Supplied material:
** START **

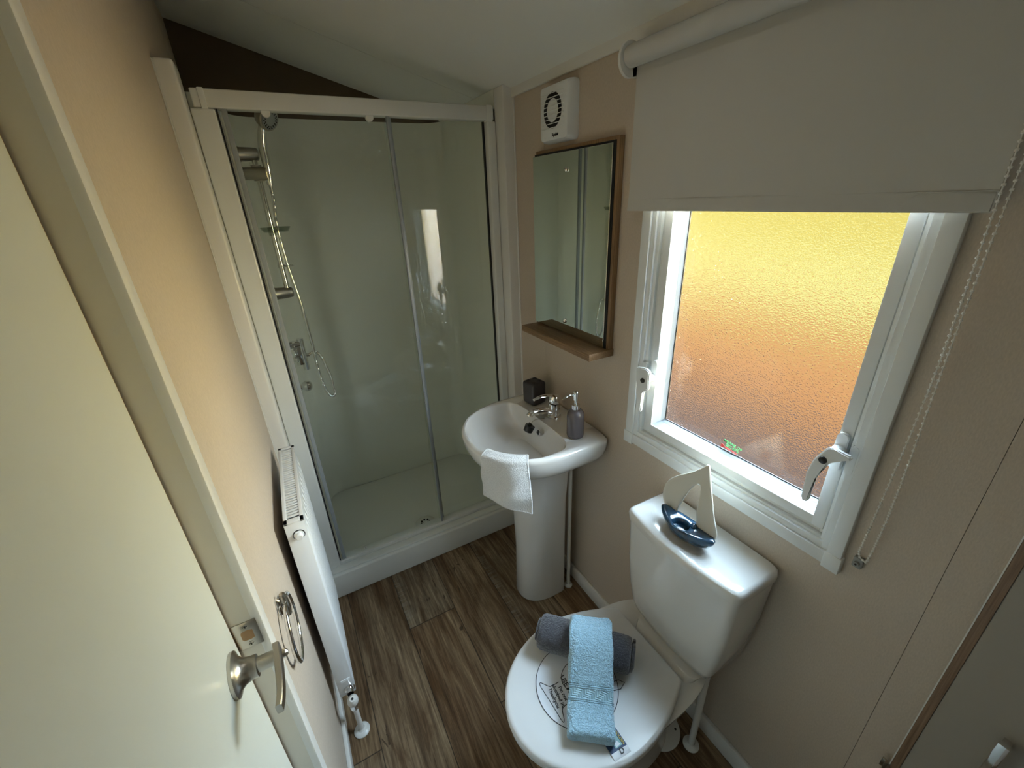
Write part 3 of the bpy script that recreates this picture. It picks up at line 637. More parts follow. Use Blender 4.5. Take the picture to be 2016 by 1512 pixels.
# pedestal
bm = NB(); rings = []
for z, x0, x1, hw in ((0.0,-0.262,-0.075,0.090),(0.006,-0.264,-0.075,0.092),(0.25,-0.256,-0.075,0.090),(0.50,-0.262,-0.075,0.094),(0.62,-0.275,-0.07,0.100),(0.70,-0.29,-0.06,0.108),(0.722,-0.295,-0.05,0.112)):
    xm = x1-0.06; rings.append(sup(64, xm, xm-x0, 0.06, BYC, hw, 2.3, 8, z))
loft(bm, rings); obj('pedestal', bm, 'ceramic', bas, angle=60)
# waste and supply pipes behind the pedestal
sp_ = thing('basin_pipes', 'white pipe behind the basin pedestal', 'pipe', (-0.05, BYC-0.07, 0))
bm = NB(); cyl(bm, (-0.052, BYC-0.075, 0.004), (-0.052, BYC-0.075, 0.68), 0.008); obj('supply_pipe', bm, 'trimwhite', sp_)
bm = NB(); lathe(bm, (-0.052, BYC-0.075, 0.0), (0,0,1), [(0,0.0),(0.018,0),(0.018,0.004),(0.010,0.010),(0.009,0.012)]); obj('floor_collar', bm, 'trimwhite', sp_)
bm = NB(); cyl(bm, (-0.052, BYC-0.075, 0.655), (-0.052, BYC-0.075, 0.70), 0.013); obj('connector', bm, 'black', sp_)

# basin tap
tap = thing('basin_mixer_tap', 'chrome single lever mixer tap at the back of the basin', 'tap', (-0.080, -0.385, 0.834))
TX, TY, TZ = -0.080, -0.385, 0.834
bm = NB(); lathe(bm, (TX, TY, TZ), (0,0,1), [(0,0),(0.026,0),(0.026,0.004),(0.022,0.007),(0.021,0.03),(0.022,0.05),(0.021,0.056),(0,0.057)]); tb = obj('tap_body', bm, 'chrome', tap)
bm = NB(); sp2 = spline([(TX-0.010, TY, TZ+0.026), (TX-0.045, TY+0.004, TZ+0.034), (TX-0.085, TY+0.008, TZ+0.036), (TX-0.098, TY+0.009, TZ+0.034), (TX-0.103, TY+0.009, TZ+0.026)], 8)
tube(bm, sp2, 0.011, 18, rf=lambda t: 0.015-0.004*min(1,t*1.6)+ (0.002 if t > 0.85 else 0)); obj('spout', bm, 'chrome', tap)
bm = NB(); lathe(bm, (TX, TY, TZ+0.058), (0.12,0,1), [(0.020,0),(0.0225,0.004),(0.0225,0.018),(0.019,0.028),(0.010,0.034),(0,0.035)])
lp = spline([(TX-0.005, TY, TZ+0.084), (TX-0.03, TY+0.002, TZ+0.094), (TX-0.06, TY+0.004, TZ+0.094), (TX-0.085, TY+0.006, TZ+0.088)], 8)
rg = []
for i, q in enumerate(lp):
    t = i/(len(lp)-1); hw = 0.012-0.005*t; th = 0.006-0.002*t
    rg.append([(q.x, q.y+hw*math.cos(2*PI*k/14), q.z+th*math.sin(2*PI*k/14)) for k in range(14)])
loft(bm, rg); obj('lever', bm, 'chrome', tap)

# soap dispenser
sd = thing('soap_dispenser', 'grey ceramic soap dispenser with a chrome pump on the basin', 'soap dispenser', (-0.100, -0.545, 0.834))
X, Y, Z = -0.100, -0.545, 0.834
bm = NB(); lathe(bm, (X, Y, Z), (0,0,1), [(0,0),(0.022,0),(0.028,0.004),(0.030,0.012),(0.030,0.078),(0.028,0.092),(0.021,0.103),(0.013,0.108),(0,0.109)], 40); obj('bottle', bm, 'greyceramic', sd)
bm = NB(); cyl(bm, (X, Y, Z+0.104), (X, Y, Z+0.122), 0.014, n=28); obj('collar', bm, 'chrome', sd)
bm = NB(); cyl(bm, (X, Y, Z+0.120), (X, Y, Z+0.145), 0.005); cyl(bm, (X, Y, Z+0.140), (X, Y, Z+0.166), 0.0085, 0.008); lathe(bm, (X,Y,Z+0.165),(0,0,1),[(0.010,0),(0.010,0.003),(0.007,0.007),(0,0.008)],20)
tube(bm, spline([(X, Y, Z+0.160), (X-0.025, Y+0.004, Z+0.160), (X-0.043, Y+0.007, Z+0.155), (X-0.050, Y+0.008, Z+0.150)], 6), 0.003, 10, rf=lambda t: 0.0045-0.0022*t); obj('pump', bm, 'chrome', sd)

# toothbrush holder
tbh = thing('toothbrush_holder', 'dark grey cube toothbrush holder with four holes on the basin corner', 'toothbrush holder', (-0.078, -0.245, 0.834))
rot = Matrix.Translation((-0.078, -0.240, 0.834)) @ Matrix.Rotation(math.radians(8), 4, 'Z')
bm = NB(); box(bm, (-0.034,-0.036,0.0005), (0.034,0.036,0.094), 0.011, 4, rot=rot); obj('holder_body', bm, 'darkmatt', tbh)
for dx, dy in ((0.016,0.016),(-0.016,0.016),(0.016,-0.016),(-0.016,-0.016)):
    bm = NB(); cyl(bm, (dx,dy,0.090), (dx,dy,0.0944), 0.0085, n=20); bmesh.ops.transform(bm, matrix=rot, verts=bm.verts); obj('brush_hole', bm, 'black', tbh)

# white face cloth over the rim
def cloth(bm, cols, rows, fn, th=0.004):
    A = [[Vector(fn(i/cols, j/rows)) for i in range(cols+1)] for j in range(rows+1)]
    nrm = [[None]*(cols+1) for _ in range(rows+1)]
    for j in range(rows+1):
        for i in range(cols+1):
            du = A[j][min(i+1,cols)]-A[j][max(i-1,0)]; dv = A[min(j+1,rows)][i]-A[max(j-1,0)][i]; nn = du.cross(dv); nn.normalize(); nrm[j][i] = nn
    V = [[[bm.verts.new(A[j][i]+nrm[j][i]*s*th/2) for i in range(cols+1)] for j in range(rows+1)] for s in (1,-1)]
    for j in range(rows):
        for i in range(cols):
            bm.faces.new((V[0][j][i],V[0][j][i+1],V[0][j+1][i+1],V[0][j+1][i])); bm.faces.new((V[1][j][i+1],V[1][j][i],V[1][j+1][i],V[1][j+1][i+1]))
    for j in range(rows):
        for i in (0, cols): bm.faces.new((V[0][j][i],V[0][j+1][i],V[1][j+1][i],V[1][j][i]))
    for i in range(cols):
        for j in (0, rows): bm.faces.new((V[0][j][i],V[0][j][i+1],V[1][j][i+1],V[1][j][i]))
def rimpt(a, off, z):
    """outline point of the basin rim at azimuth a (from -x towards -y), pushed out by off"""
    c, s = math.cos(a), math.sin(a); e = 2/2.15
    rx = 0.268+off; ry = 0.240+off
    return Vector((-0.17 - rx*abs(c)**e, BYC - ry*math.copysign(abs(s)**e, s), z))
def facecloth(u, v, o=0.0, dz=0.0):
    a = math.radians(22 + 36*u)
    L = 0.222 * v; wob = 0.0035*math.sin(u*9+v*3)+0.002*math.sin(v*14+u*4)
    if L < 0.030: return rimpt(a, -0.026 + L*0.9, 0.8395+o*0.5 + 0.004*math.sin(PI*L/0.030))
    if L < 0.050:
        t = (L-0.030)/0.020*PI/2; return rimpt(a, 0.001+0.010*math.sin(t)+o, 0.8295+0.010*math.cos(t)+o*0.3)
    d = L-0.050
    p = rimpt(a, 0.011 + o + wob*min(1, d*20) + 0.012*u*d*6, 0.829 - d*(0.86+0.14*u) + dz)
    p.y -= 0.020*u*min(1, d*8)
    return p
bm = NB(); cloth(bm, 44, 60, lambda u, v: facecloth(u, v), 0.005)
fc = obj('face_cloth', bm, 'whitecloth', angle=80); tag(fc, 'white face cloth draped over the front rim of the basin', 'cloth')
bm = NB(); 
for side in (0.0, 1.0):
    tube(bm, [facecloth(side, v/50) for v in range(1, 51)], 0.0035, 8)
tube(bm, [facecloth(u/40, 1.0) for u in range(41)], 0.0035, 8)
obj('hem', bm, 'whitecloth', fc)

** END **

Required task:
Give again, word for word, every line from the top of the data above to the line holding "bm, 'black', sp_)", inclusive, with the pictures left out.

Completed exercise:
Write part 3 of the bpy script that recreates this picture. It picks up at line 637. More parts follow. Use Blender 4.5. Take the picture to be 2016 by 1512 pixels.
# pedestal
bm = NB(); rings = []
for z, x0, x1, hw in ((0.0,-0.262,-0.075,0.090),(0.006,-0.264,-0.075,0.092),(0.25,-0.256,-0.075,0.090),(0.50,-0.262,-0.075,0.094),(0.62,-0.275,-0.07,0.100),(0.70,-0.29,-0.06,0.108),(0.722,-0.295,-0.05,0.112)):
    xm = x1-0.06; rings.append(sup(64, xm, xm-x0, 0.06, BYC, hw, 2.3, 8, z))
loft(bm, rings); obj('pedestal', bm, 'ceramic', bas, angle=60)
# waste and supply pipes behind the pedestal
sp_ = thing('basin_pipes', 'white pipe behind the basin pedestal', 'pipe', (-0.05, BYC-0.07, 0))
bm = NB(); cyl(bm, (-0.052, BYC-0.075, 0.004), (-0.052, BYC-0.075, 0.68), 0.008); obj('supply_pipe', bm, 'trimwhite', sp_)
bm = NB(); lathe(bm, (-0.052, BYC-0.075, 0.0), (0,0,1), [(0,0.0),(0.018,0),(0.018,0.004),(0.010,0.010),(0.009,0.012)]); obj('floor_collar', bm, 'trimwhite', sp_)
bm = NB(); cyl(bm, (-0.052, BYC-0.075, 0.655), (-0.052, BYC-0.075, 0.70), 0.013); obj('connector', bm, 'black', sp_)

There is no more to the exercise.